#### DATA LINES

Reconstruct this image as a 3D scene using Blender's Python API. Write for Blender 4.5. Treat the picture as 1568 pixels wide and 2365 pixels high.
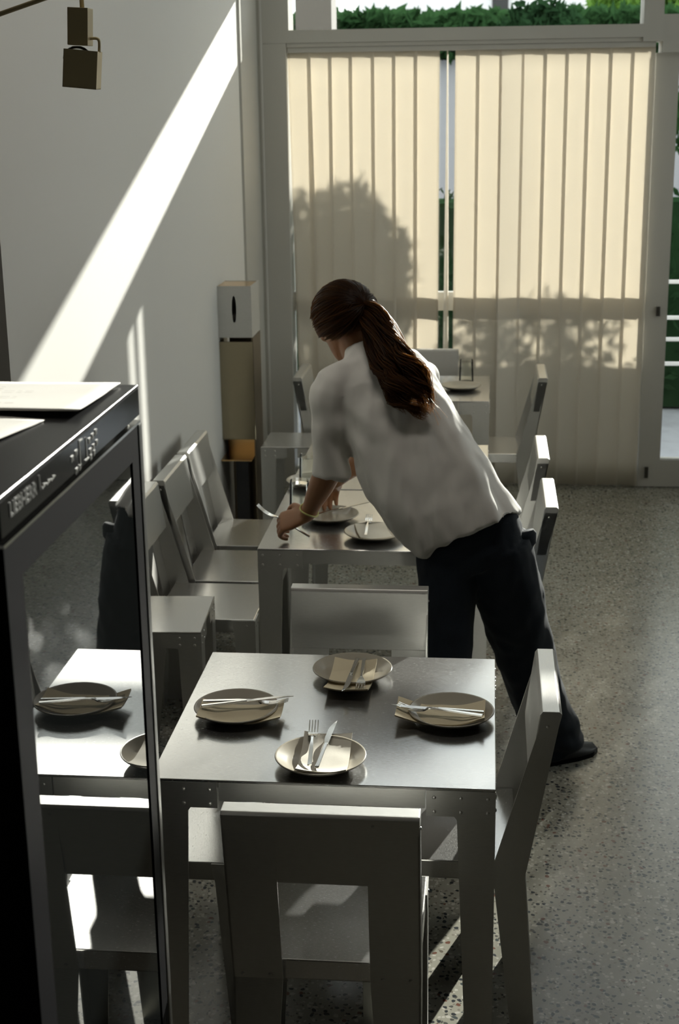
import bpy, bmesh, math, random
from mathutils import Vector, Matrix, Quaternion, noise
PI = math.pi
V = Vector
for o in list(bpy.data.objects): bpy.data.objects.remove(o)
sc = bpy.context.scene
C = sc.collection

# ------------------------------------------------------------------ camera, sky, sun, exposure
pitch, roll, yaw = .2795, -.0137, -.1042
fw = V((math.sin(yaw)*math.cos(pitch), math.cos(yaw)*math.cos(pitch), -math.sin(pitch)))
r0 = V((math.cos(yaw), -math.sin(yaw), 0)); u0 = r0.cross(fw)
rv = r0*math.cos(roll) + u0*math.sin(roll); uv = u0*math.cos(roll) - r0*math.sin(roll)
cd = bpy.data.cameras.new('camera'); cam = bpy.data.objects.new('camera', cd); C.objects.link(cam)
m = Matrix.Identity(4)
for i in range(3):
    m[i][0] = rv[i]; m[i][1] = uv[i]; m[i][2] = -fw[i]
m[2][3] = 2.1
cam.matrix_world = m
cd.sensor_fit = 'VERTICAL'; cd.sensor_height = 36; cd.sensor_width = 24; cd.lens = 3331.3/2365*36
cd.clip_start = .05; cd.clip_end = 300
cd.dof.use_dof = True; cd.dof.focus_distance = 3.1; cd.dof.aperture_fstop = 8.0
sc.camera = cam
SUN_STRENGTH, SKY_STRENGTH = 11.0, 2.5
w = bpy.data.worlds.new('sky'); sc.world = w; w.use_nodes = True
bg = w.node_tree.nodes['Background']; bg.inputs[0].default_value = (.93, .95, .93, 1); bg.inputs[1].default_value = SKY_STRENGTH
sd = bpy.data.lights.new('sun', 'SUN'); sun = bpy.data.objects.new('sun', sd); C.objects.link(sun)
sd.energy = SUN_STRENGTH; sd.angle = math.radians(.55); sd.color = (1.0, .955, .88)
L = V((.345, 1, .325))
sun.rotation_euler = L.to_track_quat('Z', 'Y').to_euler()
for (x, z, sx, sz) in ((-.1, 1.25, 1.95, 2.4), (1.35, 1.3, .95, 2.4), (.3, 2.62, 2.9, .4), (1.35, 3.4, 1.0, 1.0)):
    ld = bpy.data.lights.new('window_portal', 'AREA'); lo = bpy.data.objects.new('window_portal', ld); C.objects.link(lo)
    ld.shape = 'RECTANGLE'; ld.size = sx; ld.size_y = sz; ld.cycles.is_portal = True
    lo.location = (x, 8.02, z); lo.rotation_euler = (-PI/2, 0, 0)
ld = bpy.data.lights.new('window_portal', 'AREA'); lo = bpy.data.objects.new('window_portal', ld); C.objects.link(lo)
ld.shape = 'RECTANGLE'; ld.size = 2.8; ld.size_y = 2.5; ld.cycles.is_portal = True; lo.location = (3.32, 6.0, 2.05); lo.rotation_euler = (PI/2, 0, PI/2)
sc.view_settings.view_transform = 'Standard'; sc.view_settings.look = 'None'
sc.view_settings.exposure = 0.0; sc.view_settings.gamma = 1.0; sc.view_settings.use_curve_mapping = False
sc.cycles.max_bounces = 10; sc.cycles.diffuse_bounces = 6; sc.cycles.glossy_bounces = 5
sc.cycles.transparent_max_bounces = 24; sc.cycles.sample_clamp_indirect = 6
sc.cycles.caustics_reflective = False; sc.cycles.caustics_refractive = False

# ------------------------------------------------------------------ materials
def mat(name, col, rough=.5, metal=0, **k):
    m = bpy.data.materials.new(name); m.use_nodes = True
    b = m.node_tree.nodes['Principled BSDF']
    b.inputs['Base Color'].default_value = (*col, 1); b.inputs['Roughness'].default_value = rough; b.inputs['Metallic'].default_value = metal
    for a, v in k.items(): b.inputs[a.replace('_', ' ')].default_value = v
    return m
def nd(m, t, **k):
    n = m.node_tree.nodes.new(t)
    for a, v in k.items(): setattr(n, a, v)
    return n
def bump_noise(m, scale, strength, dist=.002, stretch=(1, 1, 1), colvar=0, roughvar=0):
    T = m.node_tree; b = T.nodes['Principled BSDF']
    tc = nd(m, 'ShaderNodeTexCoord'); mp = nd(m, 'ShaderNodeMapping'); mp.inputs['Scale'].default_value = stretch
    n = nd(m, 'ShaderNodeTexNoise'); n.inputs['Scale'].default_value = scale; n.inputs['Detail'].default_value = 5
    T.links.new(tc.outputs['Object'], mp.inputs[0]); T.links.new(mp.outputs[0], n.inputs[0])
    if strength:
        bp = nd(m, 'ShaderNodeBump'); bp.inputs['Strength'].default_value = strength; bp.inputs['Distance'].default_value = dist
        T.links.new(n.outputs[0], bp.inputs['Height']); T.links.new(bp.outputs[0], b.inputs['Normal'])
    if colvar:
        c = b.inputs['Base Color'].default_value[:]
        r = nd(m, 'ShaderNodeValToRGB'); r.color_ramp.elements[0].position = .3; r.color_ramp.elements[1].position = .7
        r.color_ramp.elements[0].color = (*[x*(1-colvar) for x in c[:3]], 1); r.color_ramp.elements[1].color = (*[min(1, x*(1+colvar)) for x in c[:3]], 1)
        T.links.new(n.outputs[0], r.inputs[0]); T.links.new(r.outputs[0], b.inputs['Base Color'])
    if roughvar:
        q = b.inputs['Roughness'].default_value
        mr = nd(m, 'ShaderNodeMapRange'); mr.inputs['From Min'].default_value = .3; mr.inputs['From Max'].default_value = .7
        mr.inputs['To Min'].default_value = q-roughvar; mr.inputs['To Max'].default_value = q+roughvar
        T.links.new(n.outputs[0], mr.inputs[0]); T.links.new(mr.outputs[0], b.inputs['Roughness'])
    return m
WALL = bump_noise(mat('wall_paint', (.80, .785, .74), .75), 90, .06)
WALLD = mat('dark_room_paint', (.36, .355, .34), .8); DPANEL = mat('added_dark_panel', (.03, .03, .03), .6)
CEIL = mat('ceiling_paint', (.75, .74, .70), .85)
FRAME = mat('grey_frame_paint', (.58, .565, .515), .4)
ALU = bump_noise(mat('brushed_aluminium', (.66, .655, .63), .40, .95), 60, .05, .0006, (1, 14, 14), .05, .05)
ALUT = bump_noise(mat('scratched_table_aluminium', (.76, .755, .74), .22, .95), 55, .05, .0005, (2, 16, 16), .06, .06)
STEEL = mat('polished_steel', (.80, .79, .76), .16, 1)
POL = mat('mirror_sheet_metal', (.34, .29, .20), .14, 1)
BRASS = mat('bronze_sheet', (.78, .52, .24), .2, 1)
LAMP = mat('olive_gold_metal', (.58, .49, .29), .42, .1)
BLK = mat('black_enamel', (.008, .008, .009), .6, 0, Specular_IOR_Level=.04)
BLKG = mat('black_gloss_panel', (.006, .006, .007), .12)
DGREY = mat('dark_grey_metal', (.05, .05, .052), .3, .7)
GREYL = mat('grey_print', (.38, .38, .36), .5)
MIRR = mat('tinted_mirror_glass', (.008, .009, .009), .015, 0, IOR=2.3)
PAPER = mat('paper_white', (.84, .82, .77), .8)
INK = mat('paper_ink', (.45, .42, .40), .8)
CERAM = mat('glazed_stoneware', (.46, .42, .34), .22)
NAPK = bump_noise(mat('unbleached_napkin', (.86, .75, .53), .85), 160, .15, .001)
NAPW = bump_noise(mat('white_napkin', (.78, .74, .64), .85), 160, .15, .001)
SKIN = mat('skin', (.36, .175, .085), .45, 0, Subsurface_Weight=.08)
SHIRT = bump_noise(mat('white_cotton', (.83, .81, .77), .85), 320, .25, .0012)
DENIM = bump_noise(mat('dark_denim', (.006, .011, .018), .75, 0, Specular_IOR_Level=.25), 500, .3, .0012, (1, 1, 1), .35)
DENIM.node_tree.nodes['Principled BSDF'].inputs['Sheen Weight'].default_value = .06
SHOE = mat('black_leather', (.012, .012, .012), .45)
HAIR = mat('dark_brown_hair', (.018, .008, .004), .36, 0, Specular_IOR_Level=.22)
def add_translucent(m, col, f):
    T = m.node_tree; out = next(n for n in T.nodes if n.type == 'OUTPUT_MATERIAL'); b = T.nodes['Principled BSDF']
    t = nd(m, 'ShaderNodeBsdfTranslucent'); t.inputs[0].default_value = (*col, 1); mx = nd(m, 'ShaderNodeMixShader'); mx.inputs[0].default_value = f
    T.links.new(b.outputs[0], mx.inputs[1]); T.links.new(t.outputs[0], mx.inputs[2]); T.links.new(mx.outputs[0], out.inputs[0])
add_translucent(HAIR, (.70, .45, .22), .5)
BAND = mat('yellow_green_band', (.62, .62, .22), .5)
EYE = mat('eye_white', (.7, .7, .7), .2)
RUBBER = mat('dark_fitting', (.05, .045, .035), .5)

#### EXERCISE
Repeat the lines exactly as they stand, from the opening line of the data through the line with "C = sc.collection". Pictures stay out of the copy.

#### EXERCISE OUTPUT
Reconstruct this image as a 3D scene using Blender's Python API. Write for Blender 4.5. Treat the picture as 1568 pixels wide and 2365 pixels high.
import bpy, bmesh, math, random
from mathutils import Vector, Matrix, Quaternion, noise
PI = math.pi
V = Vector
for o in list(bpy.data.objects): bpy.data.objects.remove(o)
sc = bpy.context.scene
C = sc.collection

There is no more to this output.